Para cualquier viajero, la desigualdad impacta más en las grandes ciudades occidentales, en especial las latinoamericanas. En la India, la brecha entre ricos y pobres es inconmensurable, pero recuerdo que la miseria –aun en condiciones inhumanas de hacinamiento– no tenía el mismo grado de brutalidad que acá, porque la marginalidad no alienaba al individuo hasta erradicarlo de la economía y de la sociedad. De algún modo, la pobreza masificada era un efecto de siglos y de una política neoliberal: un accidente irrefrenable de la historia y del retrógrado sistema de castas. Impresionaba a un extranjero por su omnipresencia, pero entre los mismos indios funcionaba un orden natural y las comunidades creaban redes de arraigo y contención –en esta afirmación no hay una valoración sino una liviana observación antropológica–.
En las grandes ciudades occidentales es común que las condiciones de extrema pobreza generen habitantes que, después de pasar por economías marginales, trabajos precarios y viviendas infrahumanas, no encuentren ningún tipo de contención en el Estado y se transformen en zombies. No participan de una comunidad y quedan a la intemperie, en el anonimato total. Cada vez que camino por Buenos Aires, contrasto la información de los diarios con la realidad cotidiana, y llamativamente la versión mediática de los más optimistas coincide con la inmediata: más gente sin techo, mayor desocupación, mayor pobreza.

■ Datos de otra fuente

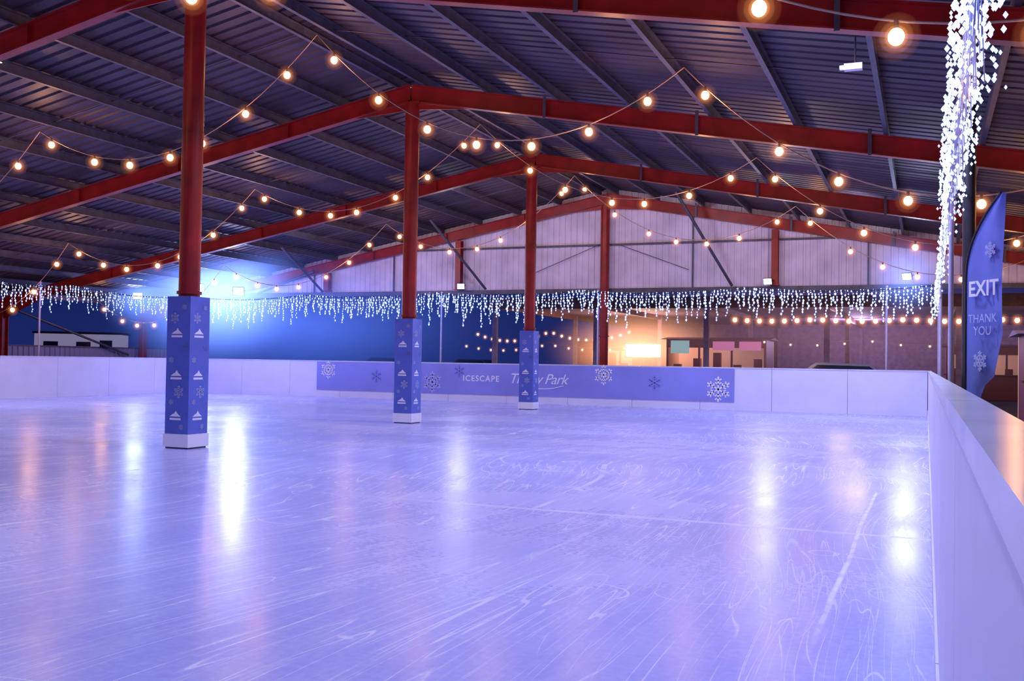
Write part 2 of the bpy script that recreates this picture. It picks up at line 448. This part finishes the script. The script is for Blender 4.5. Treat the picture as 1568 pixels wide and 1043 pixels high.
mb = MB()
for (p, q) in [((-5.6, 31.2, 3.75), (-6.8, 28.6, zr(-6.8))), ((-14.0, 31.2, 3.75), (-15.0, 28.9, zr(-15.0))),
               ((-20.6, 31.2, 3.75), (-19.8, 27.5, zr(-19.8))), ((-23.5, 31.2, 3.7), (-21.0, 31.2, 4.5)),
               ((-29.2, 24.9, 2.9), (-29.2, 30.6, 1.3)), ((-29.2, 18.0, 2.9), (-29.2, 24.2, 1.3))]:
    mb.tube(p, q, .045, M_gal, 8)
mb.obj('bracing_struts')

mb = MB(); pitch = 0.3
for sg in (-1, 1):
    prof = []
    y = -4.6
    while y < 32.0:
        prof += [(y, 0), (y+.19, 0), (y+.215, .035), (y+.275, .035)]; y += pitch
    vs = []; xe = CX+sg*(HALF+.35)
    for (yy, dz) in prof:
        vs.append((CX, yy, zr(CX)+.215+dz)); vs.append((xe, yy, zr(xe)+.215+dz))
    fs = [(2*i, 2*i+1, 2*i+3, 2*i+2) for i in range(len(prof)-1)]
    mb.add(vs, fs, M_roof)
mb.obj('ceiling')

mb = MB(); yb = 31.62; zb = 3.7
x = CX-16.6; prof = []
while x < CX+16.6:
    prof += [(x, 0), (x+.12, 0), (x+.14, .03), (x+.19, .03)]; x += .21
vs = []
for (xx, dy) in prof:
    zt = zr(xx)+.2
    vs.append((xx, yb+dy, zb)); vs.append((xx, yb+dy, max(zt, zb+.01)))
mb.add(vs, [(2*i, 2*i+1, 2*i+3, 2*i+2) for i in range(len(prof)-1)], M_clad)
mb.obj('wall_back')
mb = MB()
mb.box((CX-17, yb-.09, 3.60), (CX+17, yb-.015, 3.74), M_gal)
mb.box((CX-9, yb-.09, 5.16), (CX+9, yb-.015, 5.22), M_gal)
for dx in (-11.5, -8.1, -2.7, 2.8, 8.1, 11.5):
    mb.box((CX+dx-.025, yb-.06, 3.74), (CX+dx+.025, yb-.016, zr(CX+dx)-.0), M_gal)
for a_, b_ in (((CX-.3, 31.5, 5.2), (CX-2.6, 31.5, 4.3)), ((CX+.3, 31.5, 5.2), (CX+2.7, 31.5, 4.3))):
    mb.tube(a_, b_, .012, M_gal, 5)
mb.obj('sheeting_rails')
for dx in (-5.4, 5.4, -10.8, 10.8):
    mb = MB(); x = CX+dx
    mb.ibeam((x, 31.4, 3.75), (x, 31.4, zr(x)-.38), .24, .2, M_red)
    mb.box((x-.14, 31.27, 3.75), (x+.14, 31.53, 3.78), M_red)
    mb.obj('gable_wind_post')

mb = MB(); y = 2.0; vs = []; n = 0
while y < 33:
    for (dy, dx) in ((0,0), (.1,0), (.13,.03), (.2,.03)):
        vs.append((-29.42+dx, y+dy, -0.06)); vs.append((-29.42+dx, y+dy, 1.55)); n += 1
    y += .23
mb.add(vs, [(2*i, 2*i+1, 2*i+3, 2*i+2) for i in range(n-1)], M_lowwall)
mb.box((-29.43, 2, 1.55), (-29.36, 33, 1.59), M_gal)
mb.obj('wall_left')

# ------------------------------------------------------------ festoon bulbs
warm_pts = []
def bulb(mb, x, Y, z, r, lo=False):
    a, b = (8, 5) if lo else (12, 8)
    mb.ball((x, Y, z), r, M_bulb, a, b, 1.1)
    mb.ball((x, Y, z), r*1.45, M_halo1, a, b); mb.ball((x, Y, z), r*2.1, M_halo2, a, b); mb.ball((x, Y, z), r*3.0, M_halo3, a, b)  # emissive shells paint lens bloom around the bulb
def festoon(planes, apex_x, name='festoon_lights'):
    for Y in planes:
        mb = MB()
        for k in range(len(apex_x)-1):
            xa, xb = apex_x[k], apex_x[k+1]
            za = zr(xa)-.02; zb_ = zr(xb)-.02
            sag = 1.35+random.uniform(-.15, .15); pts = []
            for i in range(29):
                t = i/28; pts.append((xa+(xb-xa)*t, Y+random.uniform(-.003, .003), za+(zb_-za)*t-4*sag*t*(1-t)))
            mb.poly_tube(pts, .010, M_cable, 4)
            nb = 7
            for i in range(nb):
                t = (i+.45+random.uniform(-.12, .12))/nb
                x = xa+(xb-xa)*t; z = za+(zb_-za)*t-4*sag*t*(1-t)
                mb.tube((x, Y, z+.01), (x, Y, z-.06), .02, M_black, 7)
                bulb(mb, x, Y, z-.115, .058)
                if i in (0, 5): warm_pts.append((x, Y, z-.33))
        mb.obj(name)
ap = [CX+d for d in (-12.8, -6.4, 0, 6.4, 12.8)]
festoon([7.6, 14.4, 21.2, 28.0], [CX-18.6]+ap+[CX+18.6])
for i, p in enumerate(warm_pts):
    l = bpy.data.lights.new('bulb_light', 'POINT'); l.energy = 34; l.color = (1, .44, .17); l.shadow_soft_size = .10
    o = bpy.data.objects.new('bulb_light', l); S.collection.objects.link(o); o.location = p

# ------------------------------------------------------------ icicle lights
def icicles(a, b, step, rled, drop, name, sags=1, sag=.15, jitter=.03, gap=.075):
    a = Vector(a); b = Vector(b); L_ = (b-a).length; n = int(L_/step); mb = MB()
    def P(t):
        s_ = (t*sags) % 1.0
        return a+(b-a)*t-Vector((0,0,4*sag*s_*(1-s_)))
    N_ = max(40, sags*10)
    mb.poly_tube([P(i/N_*0.9999) for i in range(N_+1)], .018, M_black, 5)
    pat = [.5, 1.0, .7, .35, .85, .55]
    for i in range(n):
        t = (i+random.random()*.6)/n; p = P(min(t, .9999))
        dl = drop*pat[i % 6]*random.uniform(.7, 1.2)
        q = p-Vector((random.uniform(-.04, .04), random.uniform(-.04, .04), dl))
        mb.tube(p, q, .004, M_pole, 3)
        m_ = max(2, int(dl/gap))
        for j in range(m_+1):
            c_ = p.lerp(q, j/m_)+Vector((random.uniform(-jitter, jitter), random.uniform(-jitter, jitter), random.uniform(-.01, .01)))
            mb.octa(c_, rled*random.uniform(.6, 1.2), M_led)
    return mb.obj(name)
icicles((-24.6, 28.75, 3.42), (.20, 28.75, 3.48), .10, .026, .85, 'icicle_lights', 5, .12)
icicles((-24.9, 9.0, 3.45), (-24.9, 28.7, 3.42), .12, .026, .75, 'icicle_lights', 4, .12)
icicles((.22, 11.5, 3.5), (.22, 28.7, 3.48), .16, .018, .8, 'icicle_lights', 3, .10)
icicles((.22, 2.0, 3.5), (.22, 11.5, 3.5), .045, .013, .72, 'icicle_lights', 2, .10, .10, .05)

for (x, y, z) in [(-23.9, 28.85, 3.45), (-14.5, 28.85, 3.45), (-9.2, 28.85, 3.45), (-1.0, 28.85, 3.45), (.24, 11.62, 3.55), (.24, 20.0, 3.5),
                  (.30, 28.85, 3.5), (.24, 1.8, 3.5), (-25.0, 8.9, 3.5), (-25.0, 16, 3.45), (-25.0, 22.5, 3.45)]:
    mb = MB(); mb.tube((x, y, -.06), (x, y, z), .026, M_pole, 12); mb.box((x-.12, y-.12, -.06), (x+.12, y+.12, -.045), M_gal)
    mb.ball((x, y, z+.02), .035, M_pole, 10, 6)
    mb.tube((x-.05, y, .9), (x+.05, y, .9), .036, M_gal, 10)
    mb.obj('string_light_pole')

# ------------------------------------------------------------ floodlights and added fill lamps
def flood(loc, target, energy, color=(.75, .78, 1), cone=150, size=.12, lens=.11, glow=0, parent=None):
    loc = Vector(loc); d = (Vector(target)-loc).normalized()
    e = empty('flood_or_fill_lamp', loc)  # also names the added fill lamps under the rafters
    if parent: e.parent = parent
    q = d.to_track_quat('-Z', 'Y')
    mb = MB()
    w_, h_ = lens*1.35, lens
    mb.box((-w_, -h_, 0.0), (w_, h_, .05), M_black)
    mb.box((-w_*.7, -h_*.7, 0.05), (w_*.7, h_*.7, .09), M_black)
    mb.box((-w_*.88, -h_*.86, -.006), (w_*.88, h_*.86, -.0005), M_floodlens)
    mb.tube((-w_-.012, 0, .03), (-w_-.012, 0, .15), .01, M_gal, 6); mb.tube((w_+.012, 0, .03), (w_+.012, 0, .15), .01, M_gal, 6)
    mb.tube((-w_-.012, 0, .15), (w_+.012, 0, .15), .01, M_gal, 6)
    hd = mb.obj('lamp_head', e); hd.rotation_mode = 'QUATERNION'; hd.rotation_quaternion = q
    if glow:
        g = MB(); g.ball((0,0,0), 1.0, M_bloomblue, 24, 16); go = g.obj('lamp_bloom', e); go.scale = (glow,)*3  # emissive ball painting the flare glow around the lamp
    l = bpy.data.lights.new('lamp', 'SPOT'); l.energy = energy; l.color = color; l.spot_size = math.radians(cone); l.spot_blend = .8
    l.shadow_soft_size = size
    lo = bpy.data.objects.new('lamp', l); S.collection.objects.link(lo); lo.parent = e
    lo.rotation_mode = 'QUATERNION'; lo.rotation_quaternion = q; lo.location = d*.03
    return e
VI = (.62, .67, 1.0)
fl = flood((-24.4, 28.9, 3.75), (-18, 20, 0), 420, (.5, .62, 1), 110, .3, lens=.17, glow=3.6)
g = MB(); g.ball((0,0,0), 1.0, M_glowlow, 28, 18); go = g.obj('wide_flood_glow', fl, (4.5, 0, -1.3)); go.scale = (10.5, 2.6, 3.2)  # wide emissive ellipsoid stands in for the blue flare haze
flood((-22.6, 28.9, 3.62), (-17, 20, 0), 280, (.5, .62, 1), 110, .3, lens=.15, glow=3.0)
flood((-27.2, 28.9, 3.5), (-18, 18, 0), 180, (.5, .62, 1), 110, .3, lens=.13, glow=1.6)
flood((-14.9, 31.1, 3.85), (-12, 22, 0), 110, (.8, .8, 1), 110, .3, lens=.10)
flood((-4.5, 31.1, 3.85), (-6, 21, 0), 140, (.8, .8, 1), 110, .3, lens=.10)
flood((-0.5, 29.0, 3.75), (-4, 20, 0), 170, (.7, .75, 1), 110, .3, lens=.10, glow=1.4)
for y, en in ((-2.3, 380), (4.4, 520), (11.1, 740), (17.8, 740), (24.8, 640)):
    for dx, k in ((-11, .9), (-4, .95), (4, 1.25), (8.6, 1.15)):
        x = CX+dx
        flood((x, y+.22, zr(x)-.22), (x, y+.6, 0), en*k, VI, 150, .18, .09, parent=frames[y])  # added fill lamps for the ice; fixtures invented and hidden behind rafters
for dx in (-8, -2.7, 2.7, 8):
    x = CX+dx
    flood((x, 25.05, zr(x)-.2), (x, 31.6, 4.4), 230, (.84, .80, 1), 110, .15, .08, parent=frames[24.8])  # added wall washers, unseen, to brighten the gable cladding

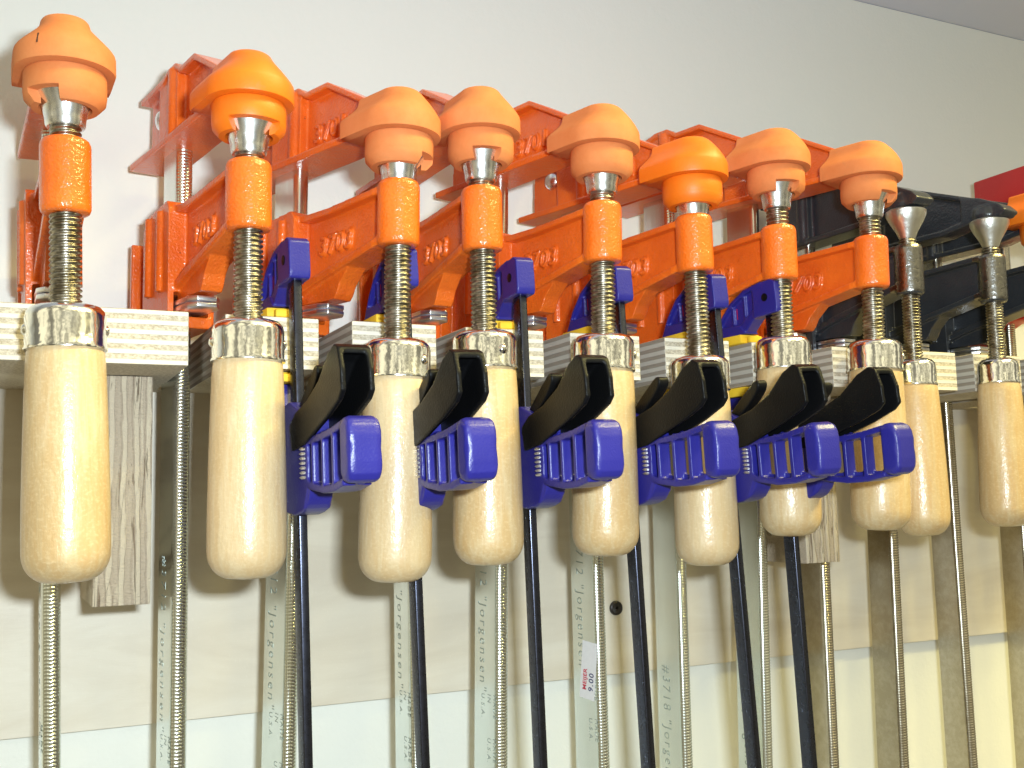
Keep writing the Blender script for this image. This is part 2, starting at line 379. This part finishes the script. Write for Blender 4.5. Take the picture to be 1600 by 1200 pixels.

La descomposición social actual me retrotrae a las postrimerías de la década del 90, cuando investigaba el barrio en el que vivía y aledaños –Balvanera, San Cristóbal, Boedo–, tratando de decodificar lo que sucedía. Yo había saltado de un limbo de bienestar pequeñoburgués durante mi adolescencia a un universo de malestar y decadencia durante mi juventud. Hacía una experiencia iniciática con algo que mis padres decían haber visto varias veces a lo largo de su vida: crisis económicas, hiperinflación. Sólo que a fines de los 90 el derrumbe económico había aparejado una desintegración social inédita. Miles de personas en caída libre, sin ninguna red de contención. En vez de bonos a cien años, cuasimonedas de toda clase. Bajo el alero de una concesionaria abandonada, en la calle Alsina, frente al Shopping Spinetto, había un campamento compuesto por al menos treinta homeless, con sus colchones pelados y latones para calentarse. Campamentos similares se replicaban a lo largo de la ciudad, en aleros de negocios y fábricas cerradas. Se formaban colas de varias cuadras para recibir un plato de sopa en distintos puntos de la ciudad. Las caras trasuntaban impotencia, perplejidad, resignación, como en un cuadro de Berni. Todo esto sin retratar el paisaje apocalíptico del interior y el conurbano bonaerense.
Si buscara un común denominador de la actual gestión de gobierno con el menemismo, señalaría la mediocridad. Una mediocridad en la que no cabe el cálculo del bienestar social, porque los excluidos son excluidos del derecho –y he aquí lo innovador del kirchnerismo e intolerable para el macrismo: la inclusión en el derecho–, y ni siquiera sirven al sistema de explotación laboral. Uno podría hasta arriesgar que mientras más sean los excluidos y precarizados, mayores garantías tiene este gobierno de que sea una minoría sobreviviente y una minoría pudiente, como a principios del siglo XX, la que decida el destino del país.